==== DATA SEGMENT

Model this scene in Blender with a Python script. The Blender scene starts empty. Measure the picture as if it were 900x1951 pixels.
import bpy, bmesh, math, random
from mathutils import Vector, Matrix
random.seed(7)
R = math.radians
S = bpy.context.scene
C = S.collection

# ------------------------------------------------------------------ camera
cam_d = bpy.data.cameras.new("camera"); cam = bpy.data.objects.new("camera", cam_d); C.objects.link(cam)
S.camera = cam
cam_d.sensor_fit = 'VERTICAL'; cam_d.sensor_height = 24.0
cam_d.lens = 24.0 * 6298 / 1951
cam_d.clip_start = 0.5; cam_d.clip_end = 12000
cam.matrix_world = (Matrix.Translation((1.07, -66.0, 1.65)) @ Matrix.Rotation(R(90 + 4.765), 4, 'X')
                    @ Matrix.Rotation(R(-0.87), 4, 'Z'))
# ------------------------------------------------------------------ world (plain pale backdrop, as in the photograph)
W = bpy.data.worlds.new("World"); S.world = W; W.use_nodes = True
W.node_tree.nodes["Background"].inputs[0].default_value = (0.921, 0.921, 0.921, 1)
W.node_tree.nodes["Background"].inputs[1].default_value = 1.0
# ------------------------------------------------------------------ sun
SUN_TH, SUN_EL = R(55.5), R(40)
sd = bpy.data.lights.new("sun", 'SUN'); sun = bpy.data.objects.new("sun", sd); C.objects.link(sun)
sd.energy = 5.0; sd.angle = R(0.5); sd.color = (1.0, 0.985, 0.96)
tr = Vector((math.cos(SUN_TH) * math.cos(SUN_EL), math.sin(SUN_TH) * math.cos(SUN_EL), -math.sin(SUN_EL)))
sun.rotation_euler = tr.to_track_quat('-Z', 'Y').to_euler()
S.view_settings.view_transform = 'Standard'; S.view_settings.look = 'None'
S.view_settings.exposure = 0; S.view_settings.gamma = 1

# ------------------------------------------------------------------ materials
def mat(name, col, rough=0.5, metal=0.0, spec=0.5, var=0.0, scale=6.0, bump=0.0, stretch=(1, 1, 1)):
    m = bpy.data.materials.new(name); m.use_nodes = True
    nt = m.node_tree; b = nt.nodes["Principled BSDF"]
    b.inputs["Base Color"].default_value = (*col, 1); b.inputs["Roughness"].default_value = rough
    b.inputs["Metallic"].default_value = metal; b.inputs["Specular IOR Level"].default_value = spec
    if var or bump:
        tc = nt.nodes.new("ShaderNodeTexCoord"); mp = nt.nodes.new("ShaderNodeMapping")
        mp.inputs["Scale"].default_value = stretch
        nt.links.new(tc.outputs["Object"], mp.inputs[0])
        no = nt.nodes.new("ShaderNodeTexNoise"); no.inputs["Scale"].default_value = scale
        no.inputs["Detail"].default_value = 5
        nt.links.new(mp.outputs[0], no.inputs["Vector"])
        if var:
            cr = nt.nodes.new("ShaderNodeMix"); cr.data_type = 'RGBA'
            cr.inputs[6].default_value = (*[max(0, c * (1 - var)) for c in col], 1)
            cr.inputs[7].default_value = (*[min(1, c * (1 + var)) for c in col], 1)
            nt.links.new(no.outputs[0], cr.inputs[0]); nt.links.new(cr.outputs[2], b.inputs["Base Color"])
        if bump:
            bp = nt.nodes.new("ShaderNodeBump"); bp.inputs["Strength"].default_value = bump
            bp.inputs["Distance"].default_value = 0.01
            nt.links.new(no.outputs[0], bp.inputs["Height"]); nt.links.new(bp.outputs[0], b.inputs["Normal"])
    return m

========

WHAT IS ASKED. Produce the lines from the top of the listing through the "C = S.collection" line exactly as they appear, with no additional output.

COMPLETE OUTPUT.
Model this scene in Blender with a Python script. The Blender scene starts empty. Measure the picture as if it were 900x1951 pixels.
import bpy, bmesh, math, random
from mathutils import Vector, Matrix
random.seed(7)
R = math.radians
S = bpy.context.scene
C = S.collection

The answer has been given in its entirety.